Bayburt ve Gümüşhane işgallerinin en önemli yönü işgal sırasında bölgede azınlık olan Rum ve Ermenilerin halka düşmanca tavırları ve çekilme esnasında ve işgalden sonraki bir haftalık boşlukta Ermenilerin giriştikleri katliamdır.

İşgalin bir sonucu da yukarıda belirttiğimiz gibi halkın “muhacirlik” dediği göçe neden olmasıdır. Birçok aile yok olmuştur. Rahmetli babaannem çocukluk dönemine gelen o günleri hatırladıkça bize anlatırdı.

Üçüncü bir durum da halkın can, mal ve ırzına yönelik saldırıların meydana gelmesi, halkın yoksulluğa ve sefalete düşmesidir.

Halk açlıktan çeşitli hastalıklar sonucu ölümlerle karşı karşıya gelmiştir. Aç susuz dağlardan toplanarak yenilen otlardan zehirlenip hayatını kaybedenler olmuştur.

Allah bir daha böyle sefalet dolu günler yaşatmasın…

Günün sonunda kalplerdeki iman aşkı vatan sevgisi her şeyden üstün geldi.

106 yıl sonra bugün… Eskişehir’de kurtuluşa giden günleri anımsadık. Tepebaşı Belediyesinin sosyal tesislerinde anlamlı bir program icra ettik.

Özellikle geleceğimiz olan genç nesillere kurtuluş başta olmak üzere gelenek ve göreneklerimizin, toplumsal değerlerimizin ne kadar kıymetli ve değerli olduklarını, sahip çıkmamız gerektiğini dilimiz döndüğü kadar anlatmaya çalıştık.

Düşünüyorum da o zor şartlarda vatan sevgisi ve bayrak aşkı neler de yaptırıyor? “Olamaz” dediğin şey, kalpteki imanla birleşince, önünde dünyalar duramıyor.

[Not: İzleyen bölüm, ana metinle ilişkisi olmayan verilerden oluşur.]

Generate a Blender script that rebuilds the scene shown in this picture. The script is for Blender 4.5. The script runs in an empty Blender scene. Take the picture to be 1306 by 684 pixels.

İşte koca Çanakkale de Seyid Onbaşı, işte Maraş’ta Sütçü İmam işte Antep’te Şahin Bey Nene Hatun, Şerife Bacılar…

Gümüşhane özelinde Anadolu’nun kurtuluşu bunlar sayesinde oldu.

Ve daha niceleri…

Fedakar bir Türk anasının yaşadığı, şehit kanlarıyla yoğrulan aziz vatan toprağının kıymetini hatırlatan bir olayla yazıyı bitirelim.

“Eli bir değil bin defa öpülesi bir annemiz, kağnısıyla Ankara’dan Polatlı’ya mermi taşıyordu, kış ayının en soğuk bir Mart günü üzerine lapa lapa kar yağıyordu. Erken gelmişti Polatlı Askerlik Şubesine, daha saatler vardı mermi teslimine. Sırtında daha yeni doğmuş çocuğu, kendi beline bir bezle bağlamıştı çocuğu ve çocuğunun üzerinden battaniyeyi almıştı, benim mert anacığım battaniyeyi mermilerin üzerine sarmıştı. Şube başkanı Albay geliyordu ve bu fedakâr anamıza şöyle sesleniyordu: “Hanım, niçin çocuğu kar altında tutarsın? Battaniyeyi neden mermilere sararsın?”

Bakın o mert anamız nasıl cevap verdi:

“Komutan, evlat her zaman bulunur, mermiler ıslanırsa söyler misiniz bu cennet vatan nasıl kurtulur?” diyordu.

Özelde bugün için 15 Şubatta Gümüşhane’mizin ancak genelde bütün bir Anadolu coğrafyasının bu ruh ve heyecanla bağrında barındırdıkları milli kahramanlarla, Ulu Önder Mustafa Kemal Atatürk’ün önderliğinde bu emsalsiz ve destansı mücadeleyi kazandığını unutmuyoruz.

Aradan 106 yıl geçse de…

Hepsini rahmetle ve minnetle anıyoruz.